Essayez de trouver un job à temps partiel/une mission en présentiel 

Le 100 % télétravail peut, sur le long terme, vous mettre en “dehors” de la vie d’une entreprise. Si vous êtes freelance, essayez de trouver une mission qui nécessite votre présence dans un bureau. Outre l’aspect stimulant, elle vous permettra peut être de trouver de nouvelles collaborations. 

Faites garder vos enfants. Vraiment. 

Comme le disait très justement la journaliste Juliette Tissot dans cet article de Marie Naudascher pour IJNet, “je conseille de louer un espace, même petit, pour travailler dehors, car un enfant qui sait que tu es derrière la porte, il vient te voir”. Quant à l’idée répandue qu’il faut mettre plus de distance entre vie privée et vie professionnelle, là je sèche. Pour moi, c’est justement la limite du télétravail. S’arrête-t-on vraiment ? Personnellement, je suis toujours tentée d’aller voir mon ordinateur, quand une notification survient. 

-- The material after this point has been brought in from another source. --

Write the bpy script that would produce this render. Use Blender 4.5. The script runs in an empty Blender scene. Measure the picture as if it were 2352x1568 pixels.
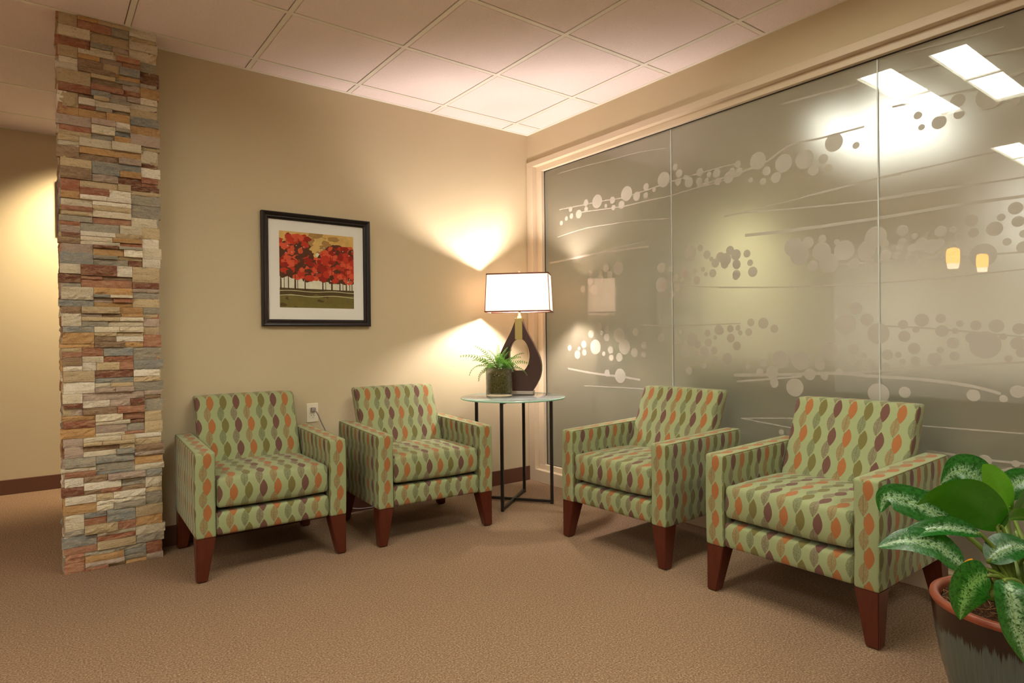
import bpy, bmesh, math, random
from mathutils import Vector, Matrix, noise
C = bpy.context.scene
COL = C.collection

# ---------------------------------------------------------------- camera, world, exposure
H = 2.668
cam_d = bpy.data.cameras.new('camera'); cam = bpy.data.objects.new('camera', cam_d); COL.objects.link(cam)
right = Vector((0.7981, -0.6024, -0.0108)); fwd = Vector((0.6025, 0.7981, -0.0050))
fwd.normalize(); right = (right - fwd * right.dot(fwd)).normalized(); up = right.cross(fwd)
cam.matrix_world = Matrix(((right.x, up.x, -fwd.x, -3.049), (right.y, up.y, -fwd.y, -3.817), (right.z, up.z, -fwd.z, 1.098), (0, 0, 0, 1)))
cam_d.lens = 22.047; cam_d.sensor_width = 36; cam_d.clip_start = .02
C.camera = cam
w = bpy.data.worlds.new('world'); C.world = w; w.use_nodes = True
w.node_tree.nodes['Background'].inputs[0].default_value = (1.0, .80, .62, 1)
w.node_tree.nodes['Background'].inputs[1].default_value = 0.9
C.view_settings.view_transform = 'Standard'; C.view_settings.look = 'None'
C.view_settings.exposure = 0.0; C.view_settings.gamma = 1; C.view_settings.use_curve_mapping = False
TROFFER_W = 28.0       # emission of the ceiling light lenses
TROFFER_C = (1.0, .96, .80)
OFFICE_W = 34.0
LAMP_W = 1900.0
random.seed(7)

# ---------------------------------------------------------------- node helpers
def s2l(c):
    return tuple(((x / 255) / 12.92 if x / 255 <= .04045 else ((x / 255 + .055) / 1.055) ** 2.4) for x in c)
class NT:
    def __init__(s, name):
        s.m = bpy.data.materials.new(name); s.m.use_nodes = True; s.t = s.m.node_tree
        s.t.nodes.clear(); s.out = s.n('ShaderNodeOutputMaterial')
    def n(s, t, **k):
        x = s.t.nodes.new(t)
        for a, b in k.items(): setattr(x, a, b)
        return x
    def set(s, sock, v):
        if hasattr(v, 'is_output'): s.t.links.new(v, sock)
        elif isinstance(v, (tuple, list)) and len(v) == 3 and sock.type == 'RGBA': sock.default_value = (*v, 1)
        else: sock.default_value = v
    def math(s, op, a, b=0.0, c=0.0):
        x = s.n('ShaderNodeMath', operation=op)
        for i, v in enumerate((a, b, c)): s.set(x.inputs[i], v)
        return x.outputs[0]
    def mix(s, f, a, b, mode='MIX'):
        x = s.n('ShaderNodeMix', data_type='RGBA', blend_type=mode)
        s.set(x.inputs[0], f); s.set(x.inputs[6], a); s.set(x.inputs[7], b)
        return x.outputs[2]
    def ramp(s, f, stops, interp='LINEAR'):
        x = s.n('ShaderNodeValToRGB'); s.set(x.inputs[0], f); e = x.color_ramp; e.interpolation = interp
        while len(e.elements) < len(stops): e.elements.new(.5)
        for el, (p, c) in zip(e.elements, stops):
            el.position = p; el.color = (*c, 1) if len(c) == 3 else c
        return x.outputs[0]
    def noise(s, vec, scale, detail=2, rough=.5, dist=0, dim='3D'):
        x = s.n('ShaderNodeTexNoise', noise_dimensions=dim)
        if vec is not None: s.set(x.inputs['Vector'], vec)
        x.inputs['Scale'].default_value = scale; x.inputs['Detail'].default_value = detail
        x.inputs['Roughness'].default_value = rough; x.inputs['Distortion'].default_value = dist
        return x.outputs[0]
    def obj(s): return s.n('ShaderNodeTexCoord').outputs['Object']
    def uv(s): return s.n('ShaderNodeTexCoord').outputs['UV']
    def scale(s, vec, sc):
        x = s.n('ShaderNodeMapping'); s.set(x.inputs[0], vec); x.inputs['Scale'].default_value = sc; return x.outputs[0]
    def bump(s, h, st, dist):
        x = s.n('ShaderNodeBump'); s.set(x.inputs['Height'], h); x.inputs['Strength'].default_value = st
        x.inputs['Distance'].default_value = dist; return x.outputs[0]
    def bsdf(s, col, rough=.5, metal=0, spec=.5, normal=None, **kw):
        x = s.n('ShaderNodeBsdfPrincipled'); s.set(x.inputs['Base Color'], col); s.set(x.inputs['Roughness'], rough)
        s.set(x.inputs['Metallic'], metal); x.inputs['Specular IOR Level'].default_value = spec
        if normal is not None: s.set(x.inputs['Normal'], normal)
        for k, v in kw.items(): s.set(x.inputs[k.replace('_', ' ')], v)
        return x.outputs[0]
    def done(s, sh): s.t.links.new(sh, s.out.inputs[0]); return s.m
def plain(name, rgb, rough=.5, metal=0, spec=.5, **kw):
    t = NT(name); return t.done(t.bsdf(s2l(rgb), rough, metal, spec, **kw))
def emit(name, rgb, st):
    t = NT(name); e = t.n('ShaderNodeEmission'); e.inputs[0].default_value = (*rgb, 1); e.inputs[1].default_value = st
    return t.done(e.outputs[0])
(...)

Ne tombez pas dans le piège du tout à distance 


Avec les outils actuels, "popularisés" pendant la pandémie, il peut être facile d’enchaîner les interviews vidéo/téléphoniques. Pourtant, rien ne remplace le terrain, la rencontre.

Toujours se former (en distanciel et en présentiel)

Ce fameux tunnel du travail à la maison peut faire oublier la notion d’apprentissage et de formation. Fixez-vous des objectifs en la matière. Être à distance ne veut pas dire oublier de se former aux nouveaux outils. Par exemple, cet atelier sur l'investigation numérique, proposé par l’AFP est accessible à tous (et vous pouvez retrouver des opportunités de formation sur notre page dédiée sur IJNet). 

Laura apprécie au quotidien ce travail depuis la maison. Elle n’est d’ailleurs pas prête à revenir en présentiel : “je suis tellement contente de ne plus avoir à faire les trajets, à me soucier de politique de bureau, si j’ai le droit de partir plus tôt ou pas". En réfléchissant bien, elle reconnaît même : "je ne vois même pas de raison de revenir en présentiel”.

Avis partagé, pour l’instant, pas de retour prévu dans un poste en 9h-17h en rédaction. D’ailleurs, l'étude People at Work 2022: A Global Workforce View montre que 64 % des salariés affirment envisager de quitter leur entreprise si leur employeur leur imposait 100 % de présentiel.